Problem description:
The lines to extract run from the first line of the entries through the line that contains "COL = SC.collection"; reproduce exactly those lines and no others.

─── Data in this exercise

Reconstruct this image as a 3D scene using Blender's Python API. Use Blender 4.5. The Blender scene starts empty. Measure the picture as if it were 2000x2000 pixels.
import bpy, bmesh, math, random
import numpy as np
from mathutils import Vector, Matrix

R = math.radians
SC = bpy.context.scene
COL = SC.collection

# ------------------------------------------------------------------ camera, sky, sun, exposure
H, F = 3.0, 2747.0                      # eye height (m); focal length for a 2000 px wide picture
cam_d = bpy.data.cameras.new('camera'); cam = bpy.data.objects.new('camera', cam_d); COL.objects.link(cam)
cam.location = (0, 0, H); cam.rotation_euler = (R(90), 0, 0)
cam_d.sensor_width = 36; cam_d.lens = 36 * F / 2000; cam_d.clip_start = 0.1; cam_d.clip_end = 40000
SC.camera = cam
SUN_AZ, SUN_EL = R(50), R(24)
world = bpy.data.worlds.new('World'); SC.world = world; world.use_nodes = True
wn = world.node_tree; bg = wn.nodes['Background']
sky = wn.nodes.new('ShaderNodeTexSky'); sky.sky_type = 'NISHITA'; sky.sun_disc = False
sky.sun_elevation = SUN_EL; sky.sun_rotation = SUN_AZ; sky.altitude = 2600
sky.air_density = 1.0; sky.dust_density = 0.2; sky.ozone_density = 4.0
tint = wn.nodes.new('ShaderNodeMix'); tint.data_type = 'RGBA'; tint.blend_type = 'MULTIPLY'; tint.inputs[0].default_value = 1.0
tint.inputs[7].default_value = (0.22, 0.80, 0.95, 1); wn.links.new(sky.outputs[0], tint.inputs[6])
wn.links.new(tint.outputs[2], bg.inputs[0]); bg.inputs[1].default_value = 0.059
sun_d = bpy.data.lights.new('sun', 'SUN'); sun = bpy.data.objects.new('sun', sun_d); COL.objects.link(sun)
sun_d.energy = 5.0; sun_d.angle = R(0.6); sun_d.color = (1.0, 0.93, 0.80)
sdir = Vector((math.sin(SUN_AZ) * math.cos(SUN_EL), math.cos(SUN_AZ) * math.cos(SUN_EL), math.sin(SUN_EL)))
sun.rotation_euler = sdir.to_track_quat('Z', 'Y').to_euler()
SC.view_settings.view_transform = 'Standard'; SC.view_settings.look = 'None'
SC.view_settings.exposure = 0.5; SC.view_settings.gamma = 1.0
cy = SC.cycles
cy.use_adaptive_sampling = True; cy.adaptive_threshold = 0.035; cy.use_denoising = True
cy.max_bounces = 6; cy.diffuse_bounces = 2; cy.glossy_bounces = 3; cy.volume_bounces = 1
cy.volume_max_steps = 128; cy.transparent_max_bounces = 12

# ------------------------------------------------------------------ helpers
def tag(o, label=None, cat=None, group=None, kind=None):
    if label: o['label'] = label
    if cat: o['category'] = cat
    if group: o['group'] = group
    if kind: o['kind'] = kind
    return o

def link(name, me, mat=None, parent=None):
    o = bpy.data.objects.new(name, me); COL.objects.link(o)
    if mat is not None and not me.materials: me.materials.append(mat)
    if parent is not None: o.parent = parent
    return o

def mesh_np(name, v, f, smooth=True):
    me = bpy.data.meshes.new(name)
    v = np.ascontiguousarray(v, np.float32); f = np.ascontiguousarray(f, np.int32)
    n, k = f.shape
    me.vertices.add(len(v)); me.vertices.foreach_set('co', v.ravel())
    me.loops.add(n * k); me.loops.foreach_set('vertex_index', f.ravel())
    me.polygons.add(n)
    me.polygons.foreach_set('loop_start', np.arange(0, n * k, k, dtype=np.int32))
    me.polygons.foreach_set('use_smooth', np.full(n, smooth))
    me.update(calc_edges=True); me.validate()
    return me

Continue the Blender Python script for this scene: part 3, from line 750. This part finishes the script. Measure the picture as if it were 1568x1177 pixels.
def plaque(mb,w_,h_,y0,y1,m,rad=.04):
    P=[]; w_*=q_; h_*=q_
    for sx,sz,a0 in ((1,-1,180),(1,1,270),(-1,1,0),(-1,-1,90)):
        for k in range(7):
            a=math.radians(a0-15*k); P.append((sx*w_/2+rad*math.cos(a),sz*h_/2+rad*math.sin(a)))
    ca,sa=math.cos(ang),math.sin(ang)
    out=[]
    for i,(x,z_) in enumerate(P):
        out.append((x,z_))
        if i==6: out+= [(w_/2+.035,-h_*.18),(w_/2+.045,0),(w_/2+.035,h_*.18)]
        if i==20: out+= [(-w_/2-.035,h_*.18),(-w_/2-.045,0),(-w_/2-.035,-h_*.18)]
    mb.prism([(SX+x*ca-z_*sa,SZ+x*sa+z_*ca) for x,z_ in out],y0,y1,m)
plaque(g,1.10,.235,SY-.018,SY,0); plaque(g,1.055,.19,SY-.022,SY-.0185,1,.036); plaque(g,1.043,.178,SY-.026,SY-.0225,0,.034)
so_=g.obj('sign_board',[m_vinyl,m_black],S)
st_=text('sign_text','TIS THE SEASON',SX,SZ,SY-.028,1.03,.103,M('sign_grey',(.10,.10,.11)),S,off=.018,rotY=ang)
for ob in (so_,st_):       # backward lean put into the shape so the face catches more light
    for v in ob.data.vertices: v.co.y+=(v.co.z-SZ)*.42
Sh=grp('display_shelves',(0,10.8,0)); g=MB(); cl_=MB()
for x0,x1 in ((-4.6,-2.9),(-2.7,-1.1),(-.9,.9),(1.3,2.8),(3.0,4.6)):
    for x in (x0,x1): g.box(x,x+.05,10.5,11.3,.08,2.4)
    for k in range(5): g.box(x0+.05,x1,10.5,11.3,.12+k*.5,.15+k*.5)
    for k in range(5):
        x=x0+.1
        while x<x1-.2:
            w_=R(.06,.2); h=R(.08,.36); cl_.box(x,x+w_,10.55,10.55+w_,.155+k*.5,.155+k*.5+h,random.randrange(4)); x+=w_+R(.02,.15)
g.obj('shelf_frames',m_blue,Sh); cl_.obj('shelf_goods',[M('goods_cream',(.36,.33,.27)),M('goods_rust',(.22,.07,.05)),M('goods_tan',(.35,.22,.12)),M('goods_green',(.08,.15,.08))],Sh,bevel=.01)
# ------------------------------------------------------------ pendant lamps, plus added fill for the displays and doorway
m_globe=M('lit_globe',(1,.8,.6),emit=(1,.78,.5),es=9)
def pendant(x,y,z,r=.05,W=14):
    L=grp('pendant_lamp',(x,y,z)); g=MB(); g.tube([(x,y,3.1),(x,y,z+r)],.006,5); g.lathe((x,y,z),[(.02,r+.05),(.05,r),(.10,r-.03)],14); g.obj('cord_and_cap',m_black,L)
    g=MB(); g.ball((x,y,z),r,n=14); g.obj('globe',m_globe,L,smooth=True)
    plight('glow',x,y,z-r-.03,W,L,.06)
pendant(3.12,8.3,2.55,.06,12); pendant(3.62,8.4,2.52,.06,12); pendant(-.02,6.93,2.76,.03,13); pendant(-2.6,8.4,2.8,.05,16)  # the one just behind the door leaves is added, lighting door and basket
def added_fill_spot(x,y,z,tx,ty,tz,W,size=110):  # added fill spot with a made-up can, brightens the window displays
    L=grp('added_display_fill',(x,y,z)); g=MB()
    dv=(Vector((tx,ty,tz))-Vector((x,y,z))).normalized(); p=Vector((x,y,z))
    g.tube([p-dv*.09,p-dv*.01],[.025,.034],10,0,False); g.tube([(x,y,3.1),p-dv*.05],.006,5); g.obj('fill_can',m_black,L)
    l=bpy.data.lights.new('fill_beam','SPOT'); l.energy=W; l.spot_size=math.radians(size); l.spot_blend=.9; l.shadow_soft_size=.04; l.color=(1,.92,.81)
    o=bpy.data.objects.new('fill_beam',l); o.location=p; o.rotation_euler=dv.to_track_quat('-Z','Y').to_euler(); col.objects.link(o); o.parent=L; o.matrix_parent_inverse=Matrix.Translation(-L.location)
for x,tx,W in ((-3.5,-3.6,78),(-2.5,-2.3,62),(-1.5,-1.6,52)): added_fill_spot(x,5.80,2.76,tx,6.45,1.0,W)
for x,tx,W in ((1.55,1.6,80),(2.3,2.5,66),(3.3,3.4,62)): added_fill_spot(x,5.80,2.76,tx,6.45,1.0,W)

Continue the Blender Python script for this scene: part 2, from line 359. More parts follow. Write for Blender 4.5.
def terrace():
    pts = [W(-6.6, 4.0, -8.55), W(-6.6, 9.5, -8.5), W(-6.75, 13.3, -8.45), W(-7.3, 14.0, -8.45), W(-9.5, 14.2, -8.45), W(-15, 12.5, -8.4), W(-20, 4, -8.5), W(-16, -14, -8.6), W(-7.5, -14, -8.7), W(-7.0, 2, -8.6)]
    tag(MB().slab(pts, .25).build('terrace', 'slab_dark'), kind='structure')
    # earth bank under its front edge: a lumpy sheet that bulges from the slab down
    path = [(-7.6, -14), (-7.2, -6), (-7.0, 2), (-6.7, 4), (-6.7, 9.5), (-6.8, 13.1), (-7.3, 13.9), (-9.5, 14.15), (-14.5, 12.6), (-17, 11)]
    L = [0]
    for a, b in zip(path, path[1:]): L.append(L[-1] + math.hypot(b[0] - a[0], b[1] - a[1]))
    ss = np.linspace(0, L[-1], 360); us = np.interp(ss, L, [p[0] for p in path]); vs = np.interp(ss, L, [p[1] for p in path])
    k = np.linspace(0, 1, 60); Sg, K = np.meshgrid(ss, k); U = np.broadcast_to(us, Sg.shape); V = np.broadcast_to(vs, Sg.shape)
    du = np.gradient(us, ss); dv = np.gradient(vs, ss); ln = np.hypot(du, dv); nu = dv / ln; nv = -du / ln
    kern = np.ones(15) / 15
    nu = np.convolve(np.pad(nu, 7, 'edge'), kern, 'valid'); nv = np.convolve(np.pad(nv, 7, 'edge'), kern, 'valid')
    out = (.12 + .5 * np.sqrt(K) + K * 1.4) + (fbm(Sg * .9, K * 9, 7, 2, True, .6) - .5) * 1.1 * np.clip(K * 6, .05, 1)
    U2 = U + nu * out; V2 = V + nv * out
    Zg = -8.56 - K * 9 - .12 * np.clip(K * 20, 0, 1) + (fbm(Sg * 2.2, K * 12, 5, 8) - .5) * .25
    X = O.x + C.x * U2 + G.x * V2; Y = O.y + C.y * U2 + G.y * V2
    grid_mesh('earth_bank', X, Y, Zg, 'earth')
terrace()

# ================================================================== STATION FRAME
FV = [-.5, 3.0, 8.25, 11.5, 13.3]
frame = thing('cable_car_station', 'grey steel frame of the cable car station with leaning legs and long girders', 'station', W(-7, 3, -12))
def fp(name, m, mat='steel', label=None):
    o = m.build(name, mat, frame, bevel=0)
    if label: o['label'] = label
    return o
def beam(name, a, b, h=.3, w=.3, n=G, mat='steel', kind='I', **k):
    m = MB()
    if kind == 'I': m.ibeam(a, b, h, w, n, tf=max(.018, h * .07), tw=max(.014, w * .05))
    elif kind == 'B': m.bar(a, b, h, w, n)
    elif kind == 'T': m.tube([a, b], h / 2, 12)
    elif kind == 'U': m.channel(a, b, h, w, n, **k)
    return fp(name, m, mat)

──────

Worked solution:
Reconstruct this image as a 3D scene using Blender's Python API. Use Blender 4.5. The Blender scene starts empty. Measure the picture as if it were 2000x2000 pixels.
import bpy, bmesh, math, random
import numpy as np
from mathutils import Vector, Matrix

R = math.radians
SC = bpy.context.scene
COL = SC.collection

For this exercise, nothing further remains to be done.